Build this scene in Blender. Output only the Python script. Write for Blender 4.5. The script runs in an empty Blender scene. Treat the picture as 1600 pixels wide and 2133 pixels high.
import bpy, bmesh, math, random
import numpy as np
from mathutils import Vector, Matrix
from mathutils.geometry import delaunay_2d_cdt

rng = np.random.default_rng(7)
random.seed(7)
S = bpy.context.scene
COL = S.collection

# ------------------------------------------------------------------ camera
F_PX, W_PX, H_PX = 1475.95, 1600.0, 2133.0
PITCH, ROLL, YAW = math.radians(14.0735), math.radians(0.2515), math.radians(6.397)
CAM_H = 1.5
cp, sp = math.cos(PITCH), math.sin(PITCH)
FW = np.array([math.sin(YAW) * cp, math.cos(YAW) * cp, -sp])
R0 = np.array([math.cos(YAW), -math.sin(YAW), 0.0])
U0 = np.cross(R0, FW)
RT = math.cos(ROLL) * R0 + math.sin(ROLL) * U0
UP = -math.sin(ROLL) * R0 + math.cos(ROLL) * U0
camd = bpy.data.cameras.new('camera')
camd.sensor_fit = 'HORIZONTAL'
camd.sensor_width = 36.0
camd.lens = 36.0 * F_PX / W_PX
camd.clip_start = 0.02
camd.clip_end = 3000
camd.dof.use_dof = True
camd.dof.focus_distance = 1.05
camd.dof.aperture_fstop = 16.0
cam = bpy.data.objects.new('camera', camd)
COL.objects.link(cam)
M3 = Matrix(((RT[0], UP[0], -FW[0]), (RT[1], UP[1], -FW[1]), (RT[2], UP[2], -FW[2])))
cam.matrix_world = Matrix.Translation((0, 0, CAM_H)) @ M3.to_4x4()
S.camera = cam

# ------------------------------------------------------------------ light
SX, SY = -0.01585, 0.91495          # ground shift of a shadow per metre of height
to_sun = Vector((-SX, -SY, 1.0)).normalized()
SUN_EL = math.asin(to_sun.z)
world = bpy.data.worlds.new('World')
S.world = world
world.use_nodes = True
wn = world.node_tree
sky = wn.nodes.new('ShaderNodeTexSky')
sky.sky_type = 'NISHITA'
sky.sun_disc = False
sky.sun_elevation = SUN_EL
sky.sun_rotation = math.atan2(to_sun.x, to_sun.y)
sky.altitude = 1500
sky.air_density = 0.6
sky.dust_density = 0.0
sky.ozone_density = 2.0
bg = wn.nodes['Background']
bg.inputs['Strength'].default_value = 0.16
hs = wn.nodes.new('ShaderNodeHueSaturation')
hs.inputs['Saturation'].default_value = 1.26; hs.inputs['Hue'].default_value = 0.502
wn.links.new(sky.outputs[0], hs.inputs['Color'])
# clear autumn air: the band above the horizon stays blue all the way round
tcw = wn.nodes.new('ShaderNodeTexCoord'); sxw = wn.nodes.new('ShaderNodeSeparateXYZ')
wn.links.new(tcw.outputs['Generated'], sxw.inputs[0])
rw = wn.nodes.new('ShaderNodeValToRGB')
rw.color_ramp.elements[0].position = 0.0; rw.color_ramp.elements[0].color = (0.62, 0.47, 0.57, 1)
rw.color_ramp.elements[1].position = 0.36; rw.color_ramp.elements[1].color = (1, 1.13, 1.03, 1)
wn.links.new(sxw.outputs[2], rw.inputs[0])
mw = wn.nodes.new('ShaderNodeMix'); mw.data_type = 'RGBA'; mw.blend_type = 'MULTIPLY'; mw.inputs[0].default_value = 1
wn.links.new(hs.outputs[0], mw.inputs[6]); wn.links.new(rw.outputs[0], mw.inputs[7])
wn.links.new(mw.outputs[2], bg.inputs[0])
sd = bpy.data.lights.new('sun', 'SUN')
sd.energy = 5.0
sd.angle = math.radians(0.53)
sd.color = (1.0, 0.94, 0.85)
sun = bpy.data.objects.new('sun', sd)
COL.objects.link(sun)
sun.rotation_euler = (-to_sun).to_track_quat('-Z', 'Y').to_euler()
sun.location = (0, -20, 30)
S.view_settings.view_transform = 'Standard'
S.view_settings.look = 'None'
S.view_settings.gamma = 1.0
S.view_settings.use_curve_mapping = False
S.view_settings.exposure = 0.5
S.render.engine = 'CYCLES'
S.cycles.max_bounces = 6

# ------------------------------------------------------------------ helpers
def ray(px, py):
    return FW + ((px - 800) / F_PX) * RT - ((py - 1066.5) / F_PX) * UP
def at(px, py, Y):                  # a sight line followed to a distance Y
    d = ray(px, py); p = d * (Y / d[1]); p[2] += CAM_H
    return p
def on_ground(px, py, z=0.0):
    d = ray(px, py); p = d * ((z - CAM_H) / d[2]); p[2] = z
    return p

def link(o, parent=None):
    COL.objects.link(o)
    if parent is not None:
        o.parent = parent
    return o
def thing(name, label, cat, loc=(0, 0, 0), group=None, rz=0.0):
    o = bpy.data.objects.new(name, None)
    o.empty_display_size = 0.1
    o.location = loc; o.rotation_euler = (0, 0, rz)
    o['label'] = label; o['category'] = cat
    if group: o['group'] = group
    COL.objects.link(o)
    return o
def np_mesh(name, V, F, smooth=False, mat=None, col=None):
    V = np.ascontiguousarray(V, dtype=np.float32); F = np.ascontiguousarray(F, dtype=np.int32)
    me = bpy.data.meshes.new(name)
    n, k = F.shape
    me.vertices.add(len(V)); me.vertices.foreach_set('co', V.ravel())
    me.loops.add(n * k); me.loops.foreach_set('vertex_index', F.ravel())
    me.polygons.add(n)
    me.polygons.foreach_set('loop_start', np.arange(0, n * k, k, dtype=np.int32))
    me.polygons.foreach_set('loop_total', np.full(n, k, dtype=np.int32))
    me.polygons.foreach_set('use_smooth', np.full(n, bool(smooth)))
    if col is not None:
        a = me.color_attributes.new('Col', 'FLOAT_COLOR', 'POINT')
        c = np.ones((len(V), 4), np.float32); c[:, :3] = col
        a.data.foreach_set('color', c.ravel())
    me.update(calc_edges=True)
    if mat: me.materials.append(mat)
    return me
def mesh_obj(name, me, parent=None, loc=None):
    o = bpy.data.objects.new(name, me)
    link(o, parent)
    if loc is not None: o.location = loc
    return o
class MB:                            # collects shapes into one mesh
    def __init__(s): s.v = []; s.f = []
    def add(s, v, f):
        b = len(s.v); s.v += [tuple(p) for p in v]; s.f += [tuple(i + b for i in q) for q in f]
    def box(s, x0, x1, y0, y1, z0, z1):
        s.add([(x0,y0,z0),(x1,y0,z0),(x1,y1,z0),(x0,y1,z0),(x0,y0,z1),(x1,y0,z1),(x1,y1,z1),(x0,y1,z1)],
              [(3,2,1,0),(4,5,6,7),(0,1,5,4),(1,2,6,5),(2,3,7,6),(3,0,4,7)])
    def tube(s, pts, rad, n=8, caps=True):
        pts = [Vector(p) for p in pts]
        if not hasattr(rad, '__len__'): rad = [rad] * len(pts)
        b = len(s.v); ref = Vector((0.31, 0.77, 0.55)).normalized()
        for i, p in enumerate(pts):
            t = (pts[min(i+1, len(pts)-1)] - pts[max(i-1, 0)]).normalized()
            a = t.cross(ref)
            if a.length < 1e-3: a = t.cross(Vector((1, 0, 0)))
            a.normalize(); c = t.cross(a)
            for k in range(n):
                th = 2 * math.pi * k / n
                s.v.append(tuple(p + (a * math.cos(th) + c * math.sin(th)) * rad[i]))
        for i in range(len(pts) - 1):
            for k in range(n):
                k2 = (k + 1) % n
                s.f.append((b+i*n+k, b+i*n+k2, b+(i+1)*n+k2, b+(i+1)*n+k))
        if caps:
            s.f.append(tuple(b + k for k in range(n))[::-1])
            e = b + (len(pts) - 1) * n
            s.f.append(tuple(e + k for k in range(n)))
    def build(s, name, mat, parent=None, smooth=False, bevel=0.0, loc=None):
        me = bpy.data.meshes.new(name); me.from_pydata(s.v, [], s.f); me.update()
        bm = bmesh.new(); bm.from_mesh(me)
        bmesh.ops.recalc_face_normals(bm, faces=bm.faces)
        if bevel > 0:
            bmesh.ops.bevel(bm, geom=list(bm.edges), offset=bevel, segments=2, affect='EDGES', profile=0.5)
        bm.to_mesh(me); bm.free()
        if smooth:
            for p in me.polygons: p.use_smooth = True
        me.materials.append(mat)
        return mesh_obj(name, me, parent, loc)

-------

Your output must be the lines of the material above, from the first through the line that contains "COL = S.collection", copied exactly. Include both endpoints and nothing else.

◆ Exercise solution
Build this scene in Blender. Output only the Python script. Write for Blender 4.5. The script runs in an empty Blender scene. Treat the picture as 1600 pixels wide and 2133 pixels high.
import bpy, bmesh, math, random
import numpy as np
from mathutils import Vector, Matrix
from mathutils.geometry import delaunay_2d_cdt

rng = np.random.default_rng(7)
random.seed(7)
S = bpy.context.scene
COL = S.collection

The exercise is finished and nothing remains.